The Madison boys tennis team’s return from Watertown collided with heavy weather.

“We kind of thought we had enough time. We got out of Watertown early which was nice, and so we figured we’d make it and maybe have to stay in the school with the kids. My wife had called me and said that they were going down to the basement and that we should get off the road,” he said.

This was the view out of the bus windshield on Highway 81 north of Madison.

Courtesy: Joe Bundy

“We just looked up at the sky and we saw kind of a big black line pretty high up in the sky and thought, ‘well, that kind of looks different.’ And then a little while later, we saw it coming on the ground and it was just this big wall of black cloud. That’s when kind of knew that this wasn’t a normal storm that we were driving into,” Bundy said.

Matt Phelps was planting near his parent’s farm and saw the storm rolling in. He was running into their house when he saw the bus on the highway.

“I waved them on and went to the house, and I opened up the doors, the basement door, flipped the lights, pointed where it was, and by that time they were at the end of the sidewalk. They all started heading down into the basement,” Phelps said.

As the storm was approaching, the bus came down the driveway. They were in the basement for less than two minutes before it hit. The timing was perfect.

“We were going to stop for dinner before and our coach decided not to stop for dinner, and I’m happy he did that because we would have been a lot farther out and it could have been a lot worse,” Kennington said.

Marv Rhode, who has been driving buses for more than 35 years, was behind the wheel.

“I was watching the road ditches to see if there was any deep ones that we could probably get into.

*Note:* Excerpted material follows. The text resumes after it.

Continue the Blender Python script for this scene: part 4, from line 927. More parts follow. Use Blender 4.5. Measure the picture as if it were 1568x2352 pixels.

Get off the bus, get in the ditch, and lay down,” he said.

Right place, right time and first time for him.

“This is the first time this has ever happened to me in all the years I’ve been driving. I feel great that everybody is okay,” Rhode said.

There were 19 players on the bus along with the coach as well as the bus driver. Another passerby took shelter in the basement, too.

Phelps said the weather station near the farm clocked the wind at 111 miles per hour.